The fear of being unlike others keeps many stuck in a status quo that is, quite frankly, foolish. It is a problem, I might add, that dates back to ancient the times. It made Socrates (470–399 BC) point out that “the unexamined life is not worth living.”
To shake this attitude down to a bottom line, if music that is “different,” such as classical music, turns someone off after listening to it with a child’s alert ears and mind, then that reaction is more a reflection of attitude than of rejection.
Regarding the persistent old saw that “you can’t argue about taste,” it must here be repeated that that argument keeps crumbling with each change of taste experienced by most people in their lifetime. The notion that taste is exempt from change does not agree with the facts.

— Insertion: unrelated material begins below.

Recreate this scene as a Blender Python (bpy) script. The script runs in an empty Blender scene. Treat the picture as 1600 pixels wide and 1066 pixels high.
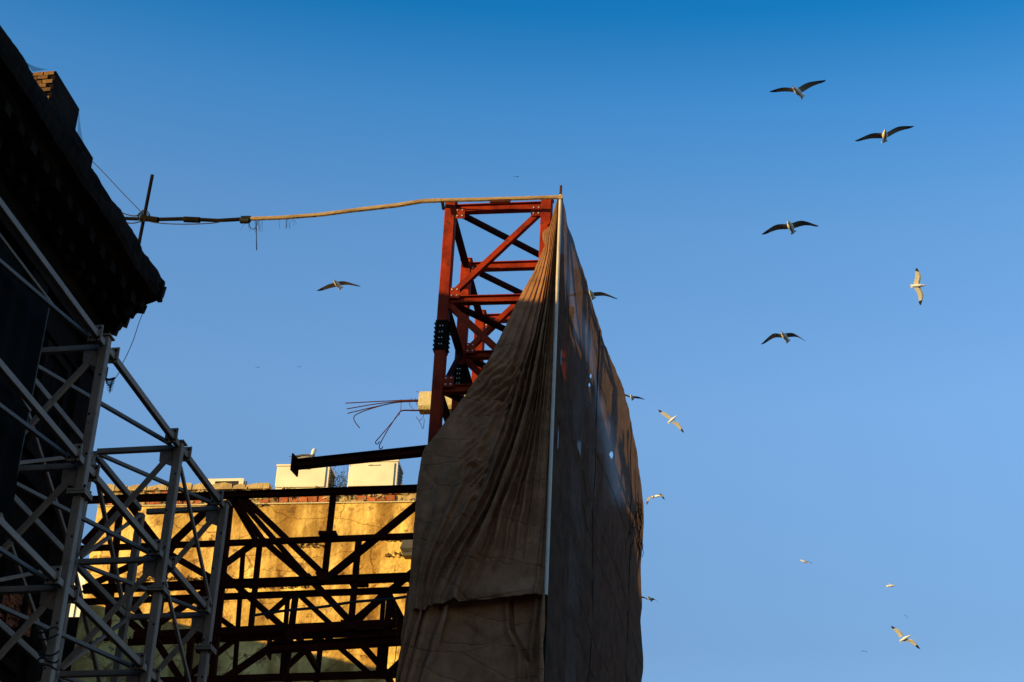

In a market geared to the fast-buck, driven by fad culture, there is precious little incentive to explore the vast body of music that continues to be popular, even after centuries, because of its power to thrill anyone, anytime, who has an ear for music and a mind for adventure.
Genuine love of music shows in the dedication of amateur and professional musicians to the performance of music that rises to an elevated standard of quality. That is a standard missed when the opportunity or desire to explore the vast domain of music is absent. This is the case with music frequently heard in supermarkets, waiting rooms, and places where “background music” is played – music so empty of substance as to make me think of near-brain-dead signals. I speak not only for oldtimers and musicians like me who have an ear for quality in music. Here are young musicians, wearing black tux tops, orange pants and sneakers, playing with passion an elaborate and difficult symphony. I think this makes clear what I’ve been saying about the depth and breadth of everyone’s musical heritage.
In addition to my citation for negativity is the criticism that perhaps I am overly concise and to the point. It’s a charge I accept and makes me offer the following conclusion in sound bites: The precious vessel of beauty, truth, and reality has been shattered by culture barbarians. God has been pulled out of his Creation. Life has shifted from legato, with memory between waves, to staccato with noise between bursts of movement. And the things of the senses, the mind, the heart, once whole, have been shredded and made ready for disposal into the dustbin of history.
Anthony J. DeBlasi has been a piano and organ accompanist and has played double bass in symphonic orchestras.